The question is: what can you do about it? The answer: not
much about the times, but a lot about how you prepare for
them. And that’s what this book is all about.
When I was a young boy, my father owned and ran a small
grocery store that supplied the neighbors with their daily household
needs, long before supermarkets killed the mom-and-pops
that then existed in every neighborhood. When school was over,
I went to the store to help out, because mom and dad were both
working there. My first job was opening cases of packaged
goods, pricing the packages, and stocking the shelves. Then I
packed groceries and delivered them to customers, sometimes
after taking their order over the phone and personally filling it.
(Yes, that was how many small stores did business back then.)
Then I graduated to cutting meat in the fresh meat department.
By the time I was in junior high school, I was checking out customers,
opening the store in the morning, and finally running
the store when my parents went on a rare vacation. By the time
I was in high school, I had run every aspect of a small business,
including opening and closing the cash register and doing the
bookkeeping at the end of the day.
In today’s business terms, I had worked in shipping/receiving,
warehousing and inventory control, production, sales, delivery,
billing and collection, accounting, and management.
Uncommon today? Yes, and yet that diverse background is
exactly what is being demanded more and more of today’s upand-
coming professionals. Managers in companies large and
small, including directors, vice presidents, and general managers,
are finding their particular specialties aren’t going to
carry them to the finish line as they might once have.

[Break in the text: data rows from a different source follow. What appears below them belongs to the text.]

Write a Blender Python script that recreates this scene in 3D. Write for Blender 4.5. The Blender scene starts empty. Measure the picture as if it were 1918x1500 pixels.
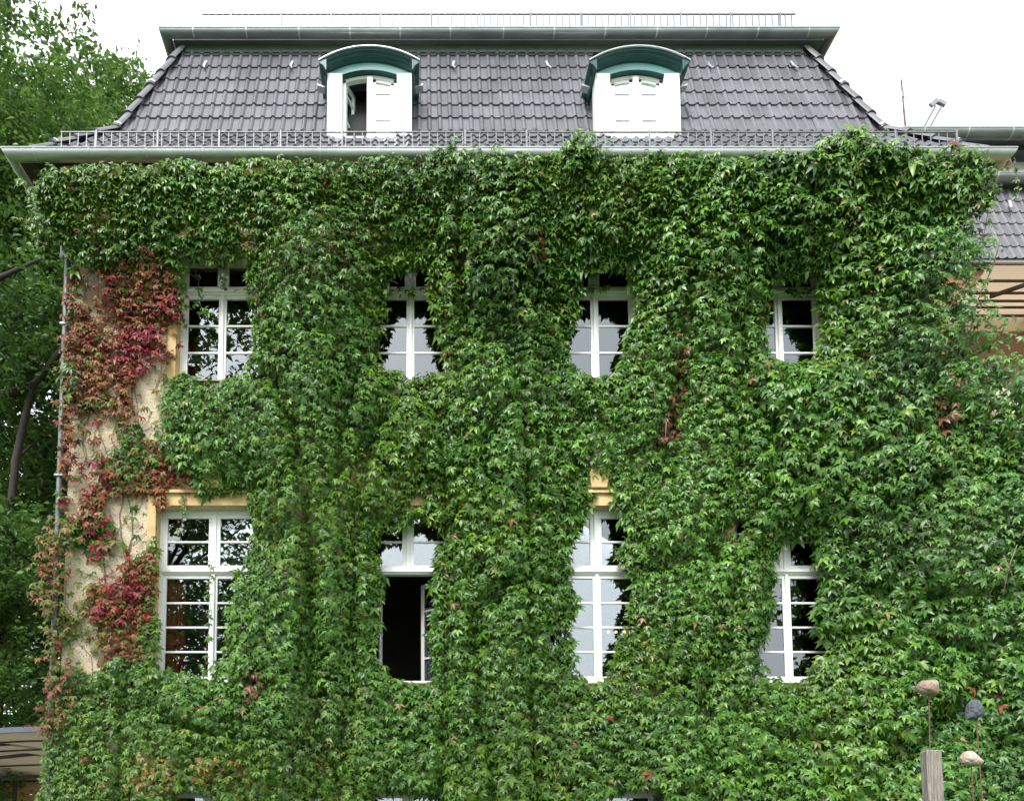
import bpy, bmesh, math, random
import numpy as np
from mathutils import Vector, Matrix

random.seed(7)
rng = np.random.default_rng(11)
scene = bpy.context.scene
COL = scene.collection

# ---------------------------------------------------------------- camera
FPX, PX0, PY0 = 1450.0, 770.0, 1431.0
PITCH, DIST, EYE = math.radians(4.5), 10.0, 1.6
cd = bpy.data.cameras.new("camera")
cam = bpy.data.objects.new("camera", cd)
COL.objects.link(cam)
cam.location = (0, -DIST, EYE)
cam.rotation_euler = (math.radians(90) + PITCH, 0, 0)
cd.sensor_fit = 'HORIZONTAL'
cd.sensor_width = 36.0
cd.lens = 36.0 * FPX / 1918.0
cd.shift_x = (959.0 - PX0) / 1918.0
cd.shift_y = (PY0 - 750.0) / 1918.0
cd.clip_start = 0.1
cd.clip_end = 1500
scene.camera = cam

# ---------------------------------------------------------------- world, sun, exposure
SUN_EL, SUN_AZ = math.radians(46), math.radians(205)   # azimuth from +Y, clockwise: behind the camera
world = bpy.data.worlds.new("World")
scene.world = world
world.use_nodes = True
wn, wl = world.node_tree.nodes, world.node_tree.links
wn.clear()
wout = wn.new("ShaderNodeOutputWorld")
wbg = wn.new("ShaderNodeBackground")
wbg.inputs["Strength"].default_value = 0.098
sky = wn.new("ShaderNodeTexSky")
sky.sky_type = 'NISHITA'
sky.sun_disc = False
sky.sun_elevation = SUN_EL
sky.sun_rotation = SUN_AZ
sky.air_density = 1.0
sky.dust_density = 4.0
whs = wn.new("ShaderNodeHueSaturation")
whs.inputs["Saturation"].default_value = 0.12
wmx = wn.new("ShaderNodeMixRGB")
wmx.inputs[0].default_value = 0.6
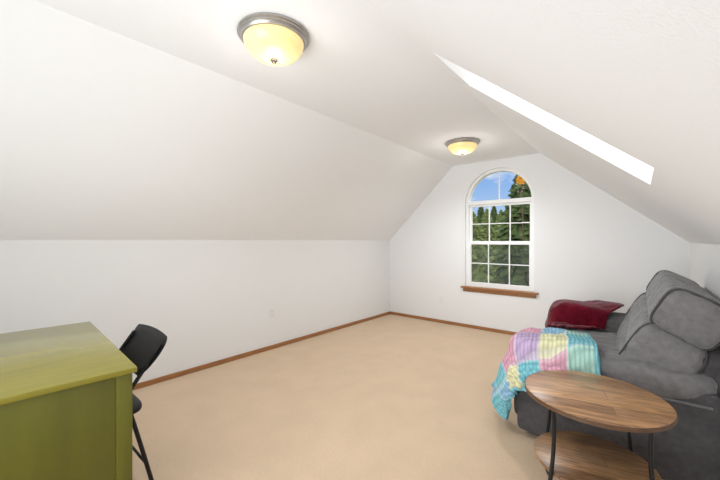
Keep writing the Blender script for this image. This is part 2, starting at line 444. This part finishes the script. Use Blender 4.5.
SWD = FA-NA-.33
mk('seat_cushion', puff((-.22, YC, .39), (.84, SWD, .26), k=4.2, ky=7, n=40, wr=.006, ws=5, seed=9, crease=.008, gather=.004), M['grey'], so)
mk('footrest', puff((-.58, YC, .22), (.12, SWD-.03, .30), k=5, n=20, wr=.006, seed=2), M['grey'], so)
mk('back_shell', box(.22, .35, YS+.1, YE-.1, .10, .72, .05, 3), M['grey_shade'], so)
TL = math.radians(27); BX, BZ = -.008, .47; ds = Vector((math.sin(TL), 0, math.cos(TL)))
bw = YE-YS-.06
for nm, s_, dm, k_, sd, tf in (('back_cushion', .155, (.31, bw, .44), 4.4, 12, ((.0, .012),)), ('head_cushion', .455, (.29, bw, .26), 4.2, 11, ())):
    c = Vector((BX, YC, BZ))+ds*s_
    pw = mk(nm, puff(c, dm, k=k_, ky=10, n=70, roty=TL, wr=.006, ws=3.0, seed=sd, crease=.010, gather=.007, tuft=tf), M['grey'], so)
    for sg in (-1, 1):
        mk('piping', seam(c, dm, k_, TL, sg*dm[1]/2*.93, .945, .006), M['grey_shade'], pw)

# ------------------------------------------------------------------ blankets
def drape(name, corners, bow, cy, nu, nv, zmin, seat_side, m, label, tab=None, amp=.018, lift=.0, seedv=0.0, flare=(.12, .12), thick=.014, fq=30, rnd=0.0, wob=.010):
    acx, ax, ay, zb, zh = -.18, .495, .208, .545, .108+lift
    P00, P10, P11, P01 = [Vector((*c, 0)) for c in corners]
    V = []; F = []; UV = []
    for j in range(nv+1):
        for i_ in range(nu+1):
            u = i_/nu; v = j/nv
            if rnd:
                a_, b_ = 2*u-1, 2*v-1
                u = .5+.5*a_*math.sqrt(1-rnd*b_*b_/2); v = .5+.5*b_*math.sqrt(1-rnd*a_*a_/2)
            p = (P00*(1-u)+P10*u)*(1-v)+(P01*(1-u)+P11*u)*v
            p += Vector((0, bow*4*u*(1-u)*(1-v), 0))
            p += Vector((wob*math.sin(v*17+seedv), wob*math.sin(u*23+seedv), 0))
            sx = (p.x-acx)/ax; sy = (p.y-cy)/ay
            q = (abs(sx)**4+abs(sy)**4)**.25
            nz_ = noise.fractal(Vector((p.x*7, p.y*7, seedv)), 1, 2, 3)
            fold = math.sin((p.x*.8+p.y*.6)*fq+seedv*2+2*nz_)
            if q <= 1:
                z = zb+zh*(1-q**4)**.25
                x, y = p.x, p.y
                z += amp*(.45*nz_+.40*fold+.40)
            else:
                bx = max(-1, min(1, sx)); by = max(-1, min(1, sy))
                qq = (abs(bx)**4+abs(by)**4)**.25; bx, by = bx/max(1, qq), by/max(1, qq)
                x = acx+bx*ax; y = cy+by*ay
                d = Vector((p.x-x, p.y-y, 0)); drop = d.length
                n_ = d.normalized() if drop > 1e-6 else Vector((0, 0, 0))
                al = (p.x*n_.y-p.y*n_.x)
                fl = (flare[0]*(1-v)+flare[1]*v)*drop+amp*min(1, drop/.10)*(.8+math.sin(al*fq+seedv)+.5*nz_)
                x += n_.x*fl; y += n_.y*fl; z = zb-drop*.97
                on_seat = n_.y*seat_side > abs(n_.x) and x > -.62
                if on_seat and z < zmin:
                    ex = zmin-z; z = zmin+.012+.010*math.sin(ex*40+p.x*20); y += n_.y*ex*.8
            V.append(Vector((x, y, z))); UV.append((u*(P10-P00).length, v*(P01-P00).length))
    for _ in range(4):
        W = [v.copy() for v in V]
        for j in range(1, nv):
            for i_ in range(1, nu):
                a_ = j*(nu+1)+i_; W[a_] = V[a_]*.5+(V[a_-1]+V[a_+1]+V[a_-nu-1]+V[a_+nu+1])*.125
        V = W
    for j in range(nv):
        for i_ in range(nu):
            a_ = j*(nu+1)+i_; F.append([a_, a_+1, a_+nu+2, a_+nu+1])
    o = mk(name, (V, F), m, label=label, cat='blanket')
    me = o.data
    if tab:
        ca = me.color_attributes.new('Col', 'FLOAT_COLOR', 'CORNER'); uvl = me.uv_layers.new(name='UVMap')
        cv, cu = len(tab), len(tab[0])
        for fi, p in enumerate(me.polygons):
            i_ = fi % nu; j = fi//nu
            fu = (i_+.5)/nu*cu; fv = (j+.5)/nv*cv
            c = Vector(PAL[tab[min(cv-1, int(fv))][min(cu-1, int(fu))]][:3])
            du = min(fu % 1, 1-fu % 1); dv = min(fv % 1, 1-fv % 1); r_ = min(du, dv)
            if r_ < .06: c = c*.7+Vector((.74, .76, .76))*.3
            elif int(r_*13) % 2: c = c*.93
            eg = min(i_, nu-1-i_, j, nv-1-j)
            if eg < 3: c = Vector(PAL['a'][:3])*.95
            for li in p.loop_indices:
                ca.data[li].color = (*c, 1); uvl.data[li].uv = UV[me.loops[li].vertex_index] if len(me.vertices) == len(UV) else (0, 0)
    md = o.modifiers.new('thick', 'SOLIDIFY'); md.thickness = thick; md.offset = 0
    s2 = o.modifiers.new('sub', 'SUBSURF'); s2.levels = 1; s2.render_levels = 1
    return o
PAL = dict(a=srgb(130, 196, 208), b=srgb(150, 192, 220), l=srgb(194, 172, 206), p=srgb(222, 168, 188), y=srgb(228, 225, 182), m=srgb(170, 210, 198))
drape('crochet_blanket', [(-1.05, 2.24), (-.14, 2.18), (-.27, 2.68), (-1.06, 2.62)], -.11, NA, 140, 76, .52, 1, M['crochet'],
      'pastel patchwork crochet blanket draped over the near recliner arm', ['abyapm', 'baplya', 'aylpbm'], amp=.020, flare=(.12, .44), thick=.034, fq=17, wob=.004)
drape('fleece_blanket', [(-.92, 3.20), (-.14, 3.46), (-.08, 3.88), (-.72, 3.92)], -.05, FA, 76, 64, .52, -1, M['red'],
      'burgundy fleece blanket draped over the far recliner arm', amp=.024, lift=.045, seedv=2.0, fq=20, thick=.018, rnd=.85)

# ------------------------------------------------------------------ side table
TX, TY, TR = -.170, 1.915, .287
tb = thing('side_table', (TX, TY, 0), 'round rustic plank side table with black metal legs beside the recliner', 'side table')
def disc(z0, z1, r): return lathe([(.001, z0), (r-.004, z0), (r, z0+.003), (r, z1-.003), (r-.004, z1), (.001, z1)], (TX, TY, 0), 72)
tt = mk('tabletop', disc(.535, .557, TR), M['plank'], tb)
mk('edge_band', lathe([(TR-.002, .537), (TR+.0025, .537), (TR+.0025, .5545), (TR-.002, .5545), (TR-.002, .537)], (TX, TY, 0), 72), M['darkwood'], tt)
mk('lower_shelf', disc(.225, .243, .248), M['plank_shade'], tb)
mk('metal_hoop', lathe([(.236, .523), (.250, .523), (.250, .535), (.236, .535), (.236, .523)], (TX, TY, 0), 64), M['black'], tb)
for ang in (-122, -32, 58, 148):
    c, s = math.cos(math.radians(ang)), math.sin(math.radians(ang))
    P = lambda r, z: (TX+c*r, TY+s*r, z)
    mk('leg', tube([P(.243, .533), P(.239, .43), P(.244, .32), P(.258, .225), P(.272, .13), P(.266, .05), P(.244, .010)], .0085), M['black'], tb)

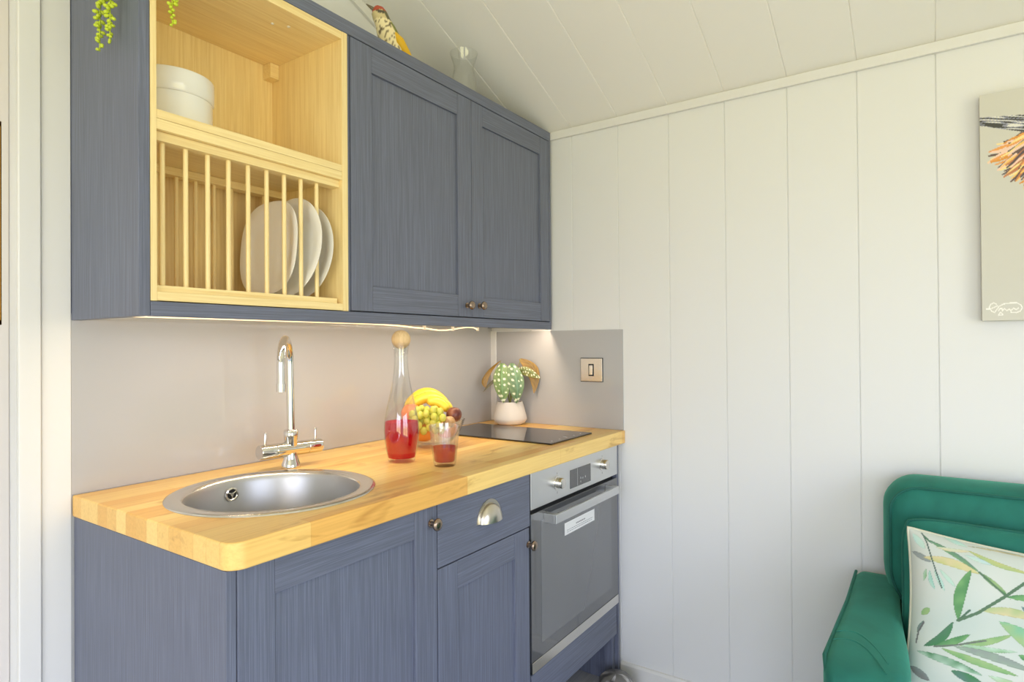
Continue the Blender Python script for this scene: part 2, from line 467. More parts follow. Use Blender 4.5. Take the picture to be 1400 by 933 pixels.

Their first clue might have been the arrival of the personal
computer. Senior managers and company executives a generation
ago were challenged by their lack of knowledge of this new
tool, no matter how firmly they knew their own particular areas
of expertise. The young professionals coming into the business
often made their bosses look old-fashioned with their mastery of
this impressive and intimidating technology. Soon, as we discovered,
those young professionals had children, whose computer
acumen after being on the planet for only a few years made
even their savvy parents sit up and take notice. And so it goes.
Now, as we are learning, finance and accounting are having
an impact on many companies in ways never before thought of
by managers outside the financial department. The accounting
scandals of 2002 showed that financial incompetence, or carelessness,
or simply lack of integrity, could wipe out the efforts of
thousands of loyal, hard-working employees. The report card, it
seems, has become more important than it ever was when we
were in school.
Today we’re finding out that we need to know how to read a
report card so we can just keep our jobs, let alone advance in our
careers. Boards of directors now need to delve into the reports
they have routinely received for years to a degree never before
contemplated. They need to understand financial terminology and
accounting methods they might previously have taken for granted.
CEOs now need to be completely aware of what their people
are doing and the financial ramifications, because they will no
longer be able to credibly say they didn’t know. And finally, managers
within a company, whether large or small, are going to
need to understand the rules of accounting and the boundaries of
proper finance well enough to avoid getting into trouble just
because they were aggressively trying to make their goals. As for
those who aspire to become managers, they might not even get
started up the ladder until they can demonstrate this kind of
knowledge. So you see, it touches everyone.
Now, it’s all well and good to say that accounting scandals
will make everyone learn more about finance and accounting,
but is that the only reason to know this stuff? Of course not!